Investors in CDM projects get CERs that they can sell to companies and governments with pollution caps. The EU allows emitters to use UN offsets to comply with obligations in its cap-and-trade program, the largest in the world. One credit is equivalent to a one-ton reduction of carbon dioxide.

One such investor is the Climate Cent Foundation, a group formed by the Swiss Petroleum Federation, the Swiss Trade & Industry Federation and the Swiss Road Traffic Federation, which buys CERs from a 15 megawatt hydroelectric plant in Peru, according to the United Nations Framework Convention on Climate Change, or UNFCCC. The facility is designed to generate 42,000 CERs a year for as many as 21 years from July 2009, which can be used to meet emission caps.

Unbuilt projects

The low UN carbon offset price may mean new emission-reduction projects won’t be built or existing facilities are dismantled, according to Renat Heuberger, chief executive officer of project developer South Pole Carbon Asset Management in Zurich.

“It’s going to be a significant amount,” he said July 12 in an e-mailed response to questions. “For example, in the landfill and biogas space there is no point keeping the collection systems in place if CER prices are so low.”

CER supply in 2014 will total 260 million tons, down from the record 339 million supplied in 2012, according to New Energy Finance. July issuance of CERs will be 12.5 million tons, the fourth consecutive month of declines and the lowest since February, according to UNFCCC data. The UN regulator has issued 202 million credits this year.

Limited gains

UN credit price gains may be limited because of caps on demand for existing and future certificates together with oversupply. Market rules will restrict European demand for CERs from 2013 through 2020 to 578 million tons, compared with an immediately available supply of about 500 million tons, according to New Energy Finance. Any shortfall will be met by future issuance, which may be as much as 1.3 billion tons through 2020.

“There’s a total of about 500 million tons of offset supply in the market at the moment that hasn’t been submitted as part of compliance,” Richard Chatterton, an analyst at New Energy Finance in London, said by phone on June 19. “That’s a huge overhang, which could push the price back below the cost of issuance.”

Trading volume in CER futures has dwindled this year to 10 million tons a week on average, a 67 percent slump from 2012, according to ICE Futures data. This decline in activity is contributing to price volatility as there are fewer parties available to buy or sell at a given time, said Fred Payne, a carbon trader at CF Partners (U.K.) LLP, a risk advisory and investment firm specializing in renewables and commodities.

“If you want volume, you’re going to have to pay the offer price, and that’s squeezed prices higher,” Payne said in a July 3 phone interview.

Price recovery

Project owners and investors may still be generating CERs on expectations that prices will recover, according to Trevor Sikorski, a London-based analyst at Energy Aspects Ltd. By issuing credits now, they can profit from an increase in price, he said July 12 by e-mail.

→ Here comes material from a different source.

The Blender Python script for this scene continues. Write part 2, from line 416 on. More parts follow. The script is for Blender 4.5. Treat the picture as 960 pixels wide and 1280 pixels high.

“It’s hard to understand why issuance occurs at prices below 0.50 euros, which either suggests enough projects have issuance costs below that or you have some project developers that are happy to punt on the CER price going higher,” said Sikorski, a former head of carbon analysis at Barclays Plc. “I think that this would be relatively odd behavior unless you had very deep pockets and a high risk threshold.”